— Begin —
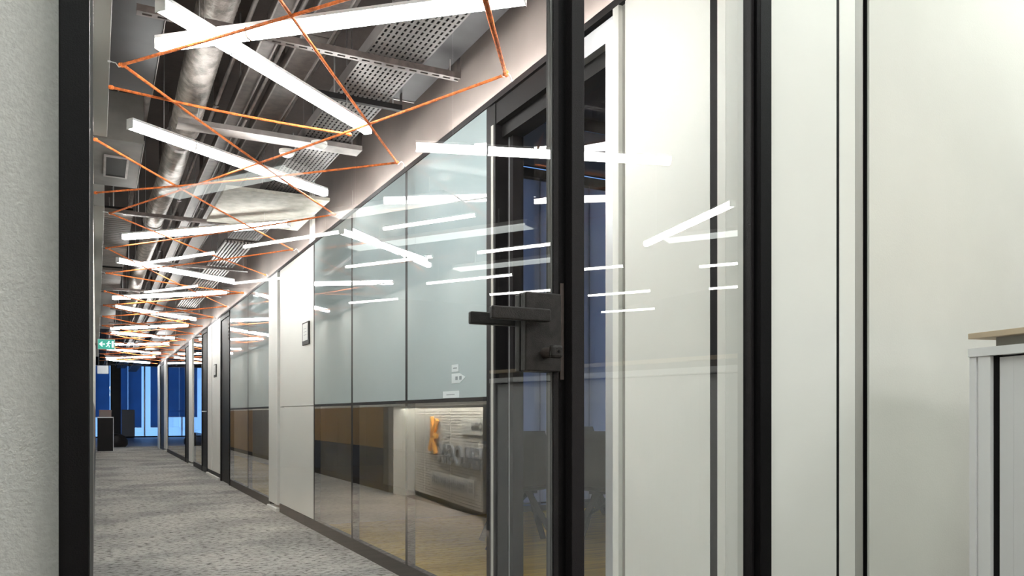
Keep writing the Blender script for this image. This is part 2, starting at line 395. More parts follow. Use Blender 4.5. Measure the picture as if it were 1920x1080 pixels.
# meeting room door (door_2), wide black frame set back in the partition
d2 = root('door_2', (XR, 0, 0), kind='structure')
box('outer_frame', 'silver', -.004, .03, 2.397, 2.443, 0, 2.44, d2)
box('outer_frame', 'silver', -.004, .03, 2.443, 2.66, 2.36, 2.44, d2)
box('head_panel', 'black', 0, .03, 2.66, 3.40, 2.36, 2.455, d2)
box('door_frame', 'black', -.004, .115, 3.357, 3.418, 0, 2.455, d2)
box('frame_edge', 'grey_trim', -.006, -.0045, 3.375, 3.398, 0, 2.36, d2)
box('door_frame', 'black', .031, .115, 2.40, 2.46, 0, 2.455, d2)
box('door_frame', 'black', .031, .115, 2.461, 3.356, 2.30, 2.36, d2)
box('door_frame', 'charcoal', .06, .115, 3.30, 3.356, 0, 2.299, d2)
box('frame_bead', 'silver', .055, .059, 3.33, 3.335, 0, 2.299, d2)
box('glass_pane', 'doorglass', .10, .11, 2.465, 3.295, .02, 2.29, d2)
box('threshold', 'black', .06, .115, 2.46, 3.30, 0, .015, d2)
# black doors farther along
def fardoor(name, y0, y1, handle):
    r = root(name, (XR, 0, 0), kind='structure')
    box('door_frame', 'black', -.004, .05, y0, y0+.06, 0, 2.46, r); box('door_frame', 'black', -.004, .05, y1-.06, y1, 0, 2.46, r)
    box('door_frame', 'black', -.004, .05, y0+.06, y1-.06, 2.40, 2.46, r)
    box('door_leaf', 'black', .01, .045, y0+.065, y1-.065, .01, 2.395, r)
    if handle:
        m = MB(); m.tube([(0.009, y0+.15, 1.05), (-.05, y0+.15, 1.05), (-.05, y0+.29, 1.05)], .010, 8)
        obj('lever_handle', m, 'silver', r)
    else:
        for z in (.35, 2.05):
            m = MB()
            for k in range(5): m.tube([(-.006, y0+.03, z+k*.05), (-.006, y0+.03, z+.03+k*.05)], .009, 8)
            obj('hinge', m, 'galv', r)
fardoor('door_3', 11.80, 12.74, False); fardoor('door_4', 14.36, 15.16, True)
fardoor('door_5', 17.22, 18.15, False); fardoor('door_6', 23.86, 25.58, False)

# ------------------------------------------------------------------ left corridor wall
wl = root('wall_left', (-.022, 0, 0), kind='structure')
box('upper_wall', 'offwhite', -.15, 0, 1.62, 24.0, 1.10, 3.5, wl)
box('lower_wall', 'offwhite', -.15, 0, 1.62, 2.6, .09, 1.10, wl)
y = 2.6
while y < 14.6:
    box('wood_panel' if y > 9.9 else 'grey_panel', 'wood' if y > 9.9 else 'greypanel', -.15, 0, y+.003, y+.747, .56, 1.097, wl); box('padded_panel' if y > 9.9 else 'grey_panel', 'navy' if y > 9.9 else 'greypanel', -.15, 0, y+.003, y+.747, .09, .555, wl, bevel=.004)
    y += .75
y = 14.6
while y < 19.95:
    box('slat', 'dgrey', -.15, 0, y+.01, y+.14, .09, 1.097, wl); y += .15
y = 20.0
while y < 23.9:
    box('wood_panel', 'wood', -.15, 0, y+.003, y+.797, .09, 1.097, wl); y += .8
box('end_panel', 'offwhite', -.6, -.151, 23.9, 24.0, 0, 3.5, wl)
box('baseboard_left', 'skirt', -.17, -.018, 1.62, 24.0, 0, .088, kind='structure')
t1 = root('trim_1', kind='structure')
for y0, y1 in ((1.63, 4.98), (6.65, 24.0)):
    box('cornice', 'cornice', -.021, .052, y0, y1, 2.54, 2.70, t1, bevel=.003)

# room behind the partition
box('wall_room_side', 'offwhite', XR+.14, 6.2, 1.62, 1.75, 0, 4.15, kind='structure')
box('wall_room_divider', 'offwhite', XR+.06, 3.72, 7.2, 7.3, 0, 4.15, kind='structure')
box('wall_room_outer', 'offwhite', 6.1, 6.2, 1.75, 7.2, 0, 4.15, kind='structure')
box('wall_room_long', 'offwhite', 3.0, 3.1, 7.3, 27.5, 0, 4.15, kind='structure')
w2 = root('window_2', (3.0, 7.2, 0), kind='structure')   # spans x 3.72 to 6.1
for x0, x1 in ((.72, .76), (3.04, 3.10)): box('window_frame', 'black', x0, x1, 0, .08, 0, 4.15, w2)
box('sill', 'dgrey', .76, 3.04, -.02, .08, 0, .07, w2)
box('window_frame', 'black', .76, 3.04, 0, .08, 3.43, 3.53, w2)
box('window_frame', 'black', .76, 3.04, 0, .08, 4.02, 4.15, w2)
box('lower_pane', 'glass', .76, 3.04, .05, .058, .07, 3.43, w2); box('upper_pane', 'glass', .76, 3.04, .05, .058, 3.53, 4.02, w2)
for x_ in (1.03, 1.63, 2.35): box('window_frame', 'black', x_, x_+.04, 0, .08, .07, 3.43, w2)  # posts added behind the blind gaps to block the sky
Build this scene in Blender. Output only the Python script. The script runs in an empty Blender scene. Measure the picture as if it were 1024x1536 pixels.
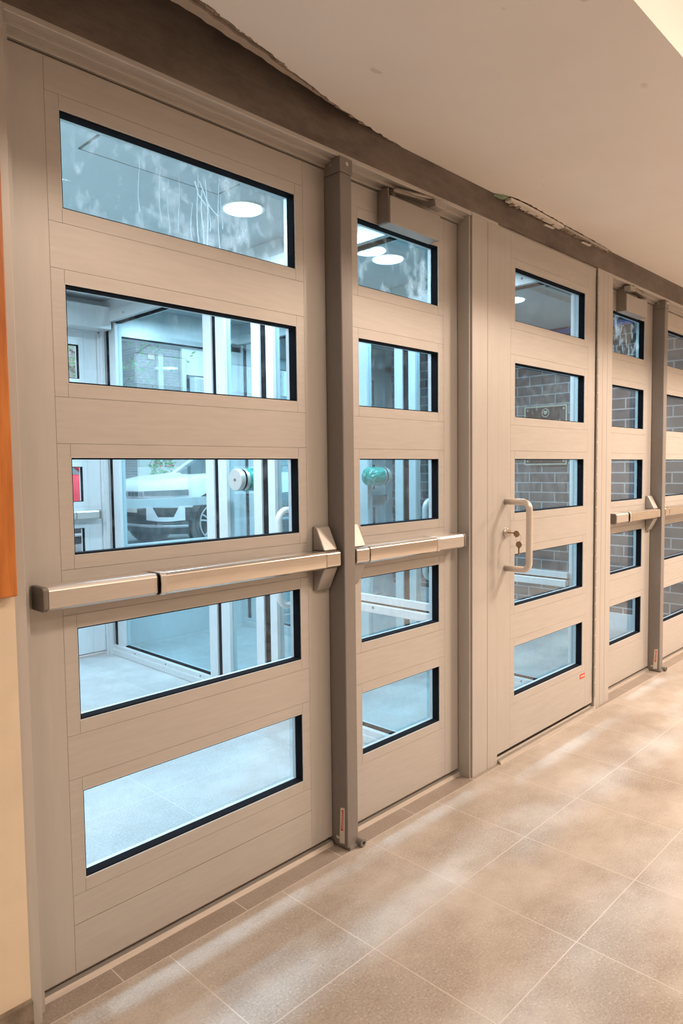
import bpy, bmesh, math, random
from mathutils import Vector, Matrix
random.seed(7)
SC = bpy.context.scene
COL = SC.collection
PI = math.pi

# ------------------------------------------------------------------ materials
MATS = {}
def new_mat(name):
    m = bpy.data.materials.new(name); m.use_nodes = True
    nt = m.node_tree; nt.nodes.clear()
    out = nt.nodes.new('ShaderNodeOutputMaterial')
    MATS[name] = m
    return m, nt, out
def principled(nt, out, col=(.5,.5,.5), rough=.5, metal=0., spec=.5):
    b = nt.nodes.new('ShaderNodeBsdfPrincipled')
    b.inputs['Base Color'].default_value = (*col, 1)
    b.inputs['Roughness'].default_value = rough
    b.inputs['Metallic'].default_value = metal
    b.inputs['Specular IOR Level'].default_value = spec
    nt.links.new(b.outputs[0], out.inputs[0])
    return b
def coord(nt, kind='Object', scale=(1,1,1)):
    tc = nt.nodes.new('ShaderNodeTexCoord'); mp = nt.nodes.new('ShaderNodeMapping')
    mp.inputs['Scale'].default_value = scale
    nt.links.new(tc.outputs[kind], mp.inputs[0]); return mp.outputs[0]
def noise(nt, vec, scale, detail=3, rough=.6):
    n = nt.nodes.new('ShaderNodeTexNoise'); n.inputs['Scale'].default_value = scale
    n.inputs['Detail'].default_value = detail; n.inputs['Roughness'].default_value = rough
    if vec is not None: nt.links.new(vec, n.inputs['Vector'])
    return n.outputs[0]
def ramp(nt, fac, stops):
    r = nt.nodes.new('ShaderNodeValToRGB')
    el = r.color_ramp.elements
    while len(el) < len(stops): el.new(.5)
    for e, (p, c) in zip(el, stops):
        e.position = p; e.color = (*c, 1) if len(c) == 3 else c
    nt.links.new(fac, r.inputs[0]); return r.outputs[0]
def bump(nt, fac, bsdf, strength=.2, dist=.002):
    b = nt.nodes.new('ShaderNodeBump'); b.inputs['Strength'].default_value = strength
    b.inputs['Distance'].default_value = dist
    nt.links.new(fac, b.inputs['Height']); nt.links.new(b.outputs[0], bsdf.inputs['Normal'])
def mixc(nt, fac, a, b, mode='MIX'):
    m = nt.nodes.new('ShaderNodeMix'); m.data_type = 'RGBA'; m.blend_type = mode
    def put(v, s):
        if isinstance(v, (int, float)): s.default_value = v
        elif isinstance(v, tuple): s.default_value = (*v, 1)
        else: nt.links.new(v, s)
    put(fac, m.inputs[0]); put(a, m.inputs[6]); put(b, m.inputs[7])
    return m.outputs[2]
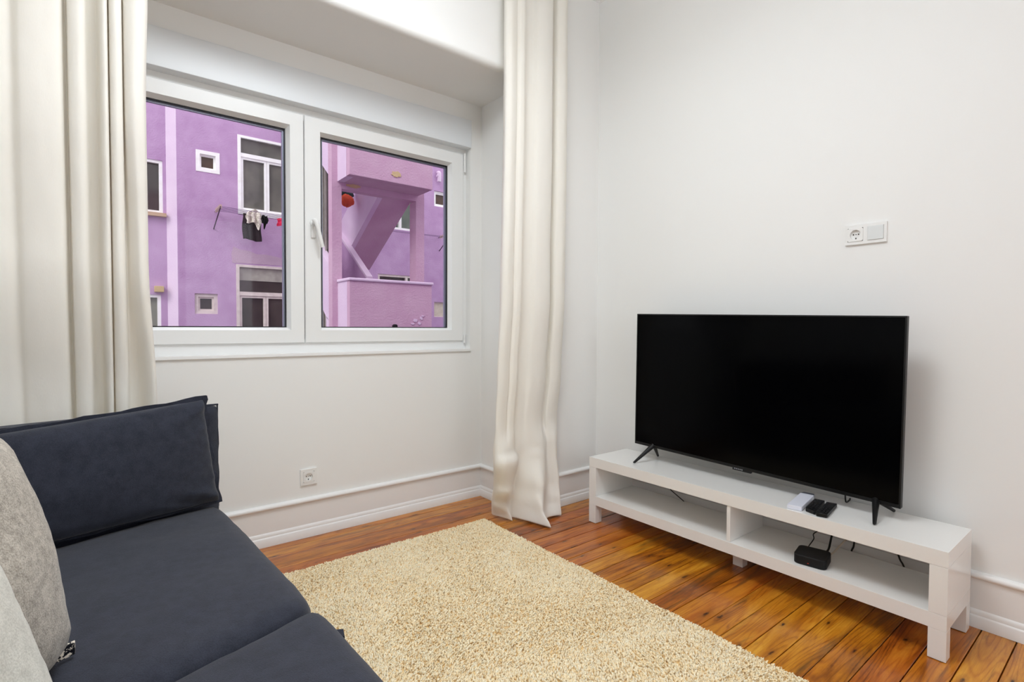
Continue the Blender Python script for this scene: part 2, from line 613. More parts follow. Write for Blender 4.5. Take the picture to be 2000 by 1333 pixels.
tag(obj('wall_right', B(0, 0.15, YB, 0.15, -0.09, ZC), WALL), kind='structure')
tag(obj('wall_corner', B(XN, 0.0, 0.0, 0.15, -0.09, ZC), WALL), kind='structure')
tag(obj('wall_return', B(XN, XN + 0.15, 0.0, YW + 0.2, -0.09, ZC), WALL), kind='structure')
bm = bmesh.new()
OX0, OX1, OZ0, OZ1 = -2.72, -0.677, 0.962, 2.42
walled(bm, XL, XN, -0.09, ZC, YW, YW + 0.2, [(OX0, OX1, OZ0, OZ1)])
tag(obj('wall_window', bm, WALL), kind='structure')
tag(obj('wall_left', B(XL - 0.15, XL, YB, YW + 0.2, -0.09, ZC), WALL), kind='structure')
bm = bmesh.new()
walled(bm, XL, 0.0, -0.09, ZC, YB - 0.15, YB, [(-2.6, -0.8, 0.5, 2.6)])
tag(obj('wall_back', bm, WALL), kind='structure')
tag(obj('ceiling', B(XL, 0.15, YB, YW + 0.2, ZC, ZC + 0.12), BEAMM), kind='structure')
# back window frame, unseen behind the camera, added for the fill lamp
bm = bmesh.new()
frame4(bm, -2.6, -0.8, 0.5, 2.6, 0.07, YB - 0.12, YB - 0.06)
box(bm, -1.735, -1.665, YB - 0.12, YB - 0.06, 0.57, 2.53)
tag(obj('window_2', bm, UPVC), kind='structure')

# dropped beam over the window bay with a rounded lower arris, flush with the corner wall
r_ = 0.035
prof = [(YW, ZS), (0.0 + r_, ZS)]
for k in range(1, 9):
    a = math.pi / 2 * k / 8
    prof.append((r_ - r_ * math.sin(a), ZS + r_ - r_ * math.cos(a)))
prof += [(0.0, ZC), (YW, ZC)]
tag(obj('ceiling_beam', P(prof, 'x', XL, XN), BEAMM, smooth=50), kind='structure')

# small cove moulding under the ceiling
bm = P([(0.0, ZC - 0.03), (-0.008, ZC - 0.028), (-0.03, ZC - 0.006), (-0.032, ZC), (0.0, ZC)], 'y', YB, 0.0)
tag(obj('trim_1', bm, TRIM), kind='structure')
bm = P([(0.0, ZC - 0.03), (-0.008, ZC - 0.028), (-0.03, ZC - 0.006), (-0.032, ZC), (0.0, ZC)], 'x', XL, 0.0)
tag(obj('trim_2', bm, TRIM), kind='structure')

# skirting: moulded foot, flat board, bead on top
BP = [(0.0, 0.0), (0.019, 0.0), (0.019, 0.040), (0.016, 0.045), (0.0135, 0.047), (0.0135, 0.055), (0.011, 0.062), (0.0065, 0.067),
      (0.0065, 0.180), (0.013, 0.182), (0.019, 0.188), (0.020, 0.194), (0.017, 0.202), (0.010, 0.2065), (0.0, 0.2075)]


def skirting(name, axis, sgn, plane, a, b):
    poly = [(plane + sgn * d, z) for d, z in BP]
    o = obj(name, P(poly, axis, a, b), TRIM, smooth=40)
    tag(o, kind='structure')


skirting('baseboard_right', 'y', -1, 0.0, YB, -0.0)
skirting('baseboard_corner', 'x', -1, 0.0, XN - 0.02, 0.0)
skirting('baseboard_return', 'y', -1, XN, -0.02, YW)
skirting('baseboard_window', 'x', -1, YW, XL, XN)
skirting('baseboard_left', 'y', 1, XL, YB, YW)
skirting('baseboard_back', 'x', 1, YB, XL, 0)

# ================================================================== WINDOW
win = bpy.data.objects.new('window_1', None)
C.objects.link(win)
win.location = (-1.70, YW, OZ0)
tag(win, kind='structure')
bm = bmesh.new()
box(bm, OX0, OX1, YW - 0.014, YW + 0.12, 2.248, OZ1 - 0.0005, bev=0.003)
obj('shutter_box', bm, mat('shutter_box_white', S(226, 230, 233), 0.35, 0.5), win)
bm = bmesh.new()
frame4(bm, OX0 + 0.0005, OX1 - 0.0005, OZ0 + 0.0005, 2.248, 0.060, YW + 0.05, YW + 0.12, wb=0.075, wt=0.06)
obj('fixed_frame', bm, UPVC, win)
bm = bmesh.new()
box(bm, OX0, OX1, YW - 0.010, YW + 0.05, OZ0 - 0.010, OZ0 + 0.006, bev=0.003)
obj('sill', bm, TRIM, win)
YF, YG = 0.512, 0.556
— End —
### What needs to be done
Reproduce only the lines of the records from the start up to and including the line that holds "fardoor('door_5', 17.22, 18.15, False);"; do not carry over any picture.

### Answer to this problem
Keep writing the Blender script for this image. This is part 2, starting at line 395. More parts follow. Use Blender 4.5. Measure the picture as if it were 1920x1080 pixels.
# meeting room door (door_2), wide black frame set back in the partition
d2 = root('door_2', (XR, 0, 0), kind='structure')
box('outer_frame', 'silver', -.004, .03, 2.397, 2.443, 0, 2.44, d2)
box('outer_frame', 'silver', -.004, .03, 2.443, 2.66, 2.36, 2.44, d2)
box('head_panel', 'black', 0, .03, 2.66, 3.40, 2.36, 2.455, d2)
box('door_frame', 'black', -.004, .115, 3.357, 3.418, 0, 2.455, d2)
box('frame_edge', 'grey_trim', -.006, -.0045, 3.375, 3.398, 0, 2.36, d2)
box('door_frame', 'black', .031, .115, 2.40, 2.46, 0, 2.455, d2)
box('door_frame', 'black', .031, .115, 2.461, 3.356, 2.30, 2.36, d2)
box('door_frame', 'charcoal', .06, .115, 3.30, 3.356, 0, 2.299, d2)
box('frame_bead', 'silver', .055, .059, 3.33, 3.335, 0, 2.299, d2)
box('glass_pane', 'doorglass', .10, .11, 2.465, 3.295, .02, 2.29, d2)
box('threshold', 'black', .06, .115, 2.46, 3.30, 0, .015, d2)
# black doors farther along
def fardoor(name, y0, y1, handle):
    r = root(name, (XR, 0, 0), kind='structure')
    box('door_frame', 'black', -.004, .05, y0, y0+.06, 0, 2.46, r); box('door_frame', 'black', -.004, .05, y1-.06, y1, 0, 2.46, r)
    box('door_frame', 'black', -.004, .05, y0+.06, y1-.06, 2.40, 2.46, r)
    box('door_leaf', 'black', .01, .045, y0+.065, y1-.065, .01, 2.395, r)
    if handle:
        m = MB(); m.tube([(0.009, y0+.15, 1.05), (-.05, y0+.15, 1.05), (-.05, y0+.29, 1.05)], .010, 8)
        obj('lever_handle', m, 'silver', r)
    else:
        for z in (.35, 2.05):
            m = MB()
            for k in range(5): m.tube([(-.006, y0+.03, z+k*.05), (-.006, y0+.03, z+.03+k*.05)], .009, 8)
            obj('hinge', m, 'galv', r)
fardoor('door_3', 11.80, 12.74, False); fardoor('door_4', 14.36, 15.16, True)
fardoor('door_5', 17.22, 18.15, False); fardoor('door_6', 23.86, 25.58, False)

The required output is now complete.